E até do “truísmo” “ as causas externas atuam por via de causas internas”, proveniente da memória maoista de JPP, se falou. Pena foi que não se reconhecesse que outros cientistas políticos, bem mais relevantes que a vulgata maoista (dá que pensar como é que uma inteligência como a de JPP já andou por aquelas águas), trabalharam esse truismo em termos bem mais promissores. Por exemplo, Fernando Henrique Cardoso, na sua “análise concreta de situações concretas de dependência”, tem um contributo crucial para entender a interação entre causas externas e internas no contexto da dependência latino-americana.
E, para finalizar, no debate sobre a incapacidade interna da governação atual estimular o crescimento económico, a posição de LX segundo a qual a via mais relevante (política fiscal) está irremediavelmente condicionada pelas condições de resgate financeiro, soa a muito pouco. O problema é antes o de não haver uma política económica consequente e clara nos seus objetivos. Apostar todos os estímulos ao crescimento no cesto dos resultados da concertação social, sem Proença ou com o mesmo, parece muito débil. E o crédito interno? E, como António Costa bem o assinalou, onde está um programa consistente de apoio às exportações?

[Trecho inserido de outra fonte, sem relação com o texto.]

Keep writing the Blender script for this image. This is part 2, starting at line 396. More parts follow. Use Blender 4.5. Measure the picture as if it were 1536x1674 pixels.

O problema continua a ser outro. A abordagem ao resgate financeiro com a qual implicitamente nos comprometemos baseia-se numa simples retórica do crescimento. Não tem implícita, por incompatibilidade de princípios, uma abordagem estrutural ao crescimento e isso projeta-se no próprio acordo de concertação social. Experimentem retirar as páginas de “wishful thinking” (blá-blá-blá) do acordo e vejam o que fica. Deprimente, não é?